For accounting periods on, or after, 1 April 2023 there is a new advanced notification requirement.  Initially there was some confusion about the circumstances that required advanced notification, but HMRC have now clarified the rules.

Claimants need to notify HMRC of their intent to claim within 6 months of their Accounting Period End, using a new digital form. This will be required for all first time claimants, or where the company has not previously claimed R&D tax relief within any of the 3x previous accounting periods, generally speaking. 

New requirement for Additional Information form  

As part of HMRC’s focus on the R&D tax relief scheme, an Additional Information Form (AIF) was introduced and is now a statutory requirement to complete for all R&D tax relief claims. The AIF must be submitted before filing your company’s Corporation Tax return.

The AIF has been mandatory since 8 August, however HMRC has calculated that almost half of all claims that they received between 8 August and 3 September were submitted without the required AIF. This immediately makes those R&D tax relief claims invalid.

HMRC publishes new, draft legislation – including a single R&D scheme option

On 18 July, HMRC published draft legislation on the proposed design of a merged scheme for technical consultation. The timing of this was driven by the consideration that this merged scheme could be applied from April 2024.

The draft legislation establishes a single R&D relief, delivered as an expenditure credit that will replace the current SME and RDEC schemes. 

It is too early to say what this will mean for SMEs, as we won’t know the details until the merged scheme is confirmed. It does mean that businesses may need to keep a look out for any announcements in the next fiscal event, 22 November 2023. You will need to understand the likely changes, when they will happen, how to deal with any accounting periods that straddle the introduction of the new scheme. 

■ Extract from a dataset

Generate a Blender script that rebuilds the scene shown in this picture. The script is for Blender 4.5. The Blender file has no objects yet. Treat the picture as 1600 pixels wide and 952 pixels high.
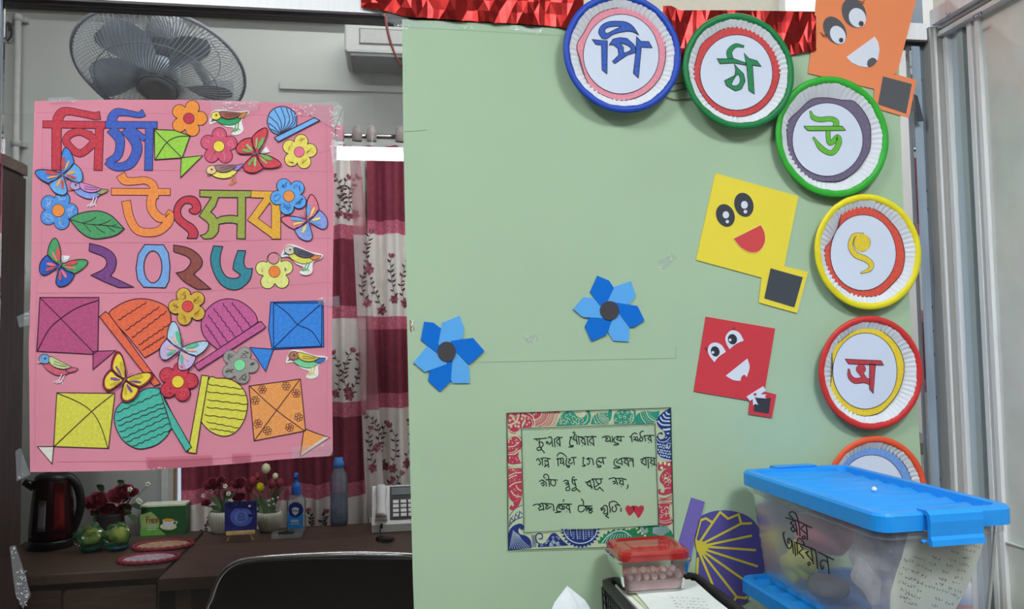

Specific attention should be given to the detailed requirements of the new scheme including qualifying costs and how R&D expenditure will need to be reflected in financial statements. As this is in effect new R&D tax credit scheme, any business, and their accountants, will need to understand and apply the legislation to ensure they are confident in the new requirements.

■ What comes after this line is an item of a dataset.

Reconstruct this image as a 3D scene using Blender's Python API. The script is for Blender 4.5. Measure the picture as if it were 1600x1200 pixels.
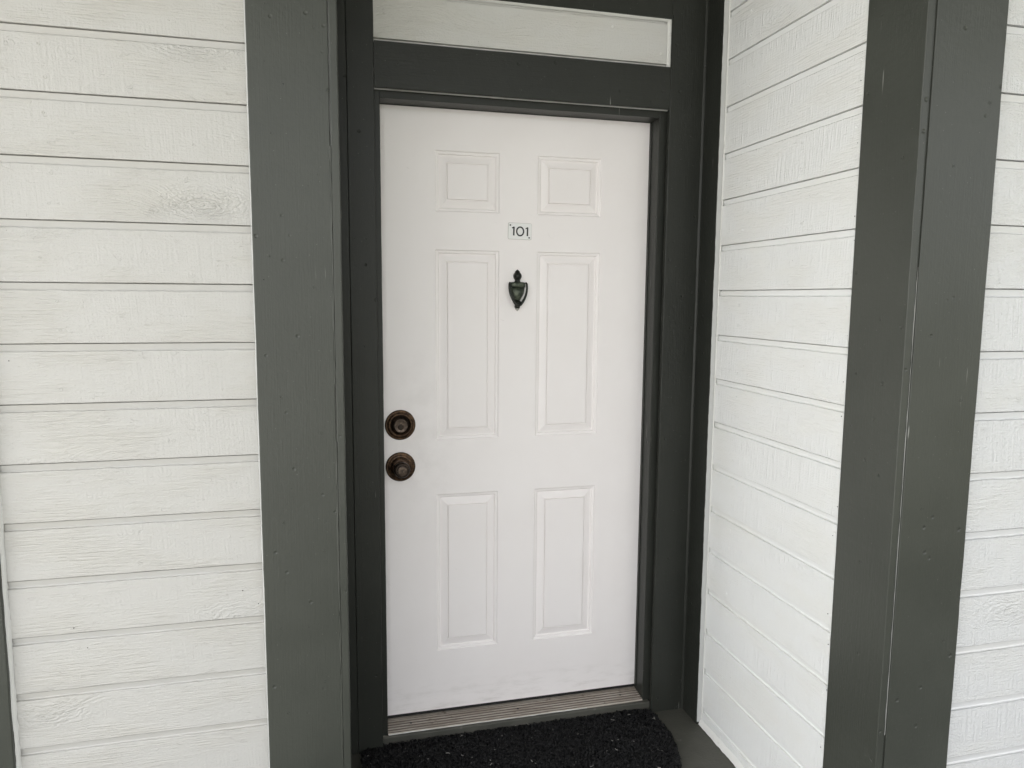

Stay ahead of what’s coming down the line

Not only are changes coming thick and fast, it comes at a time when HMRC are increasing their scrutiny of the schemes and are increasing their expectations for compliance. It is vital that business are confident both in their own abilities and those of their accountants and other advisors. 

It is essential that SMEs understand the direction of travel of the R&D tax credit schemes and the prospect of further changes through the introduction of a merged scheme. Of course, there is the potential for even more movement should we see a change in Government. In that event it is likely that we will see high level policy change in addition to detailed application amendments. 

Increasingly businesses, and their accountants, are seeking the advice of R&D tax relief specialists to ensure that any R&D tax relief claim is robust and compliant within the prevailing rules.  It has never been more important to keep abreast of the legislation and to seek the correct advice and guidance from your accountant and specialist providers.

Tips for SMEs:

  • Make sure that your accountant is fully aware of any new administrative requirements – or seek the advice of a specialist
  • Be aware of new rates and how they will impact your future claim value– the SME scheme has new rates that apply for expenditure incurred on or after 1 April 2023
  • Establish if your business meets the definition of an R&D intensive business – this will have an impact on the R&D tax relief rate that is applied on expenditure incurred on or after 1 April 2023
  • Be aware of HMRC’s new levels of scrutiny to ensure compliance – and make sure that your accountant or advisor is able to offer support in the event of an HMRC enquiry. 
  • Be aware of future scheme changes – those already envisaged and those to be announced

If in doubt speak to an R&D tax specialist to make sure that you have this covered.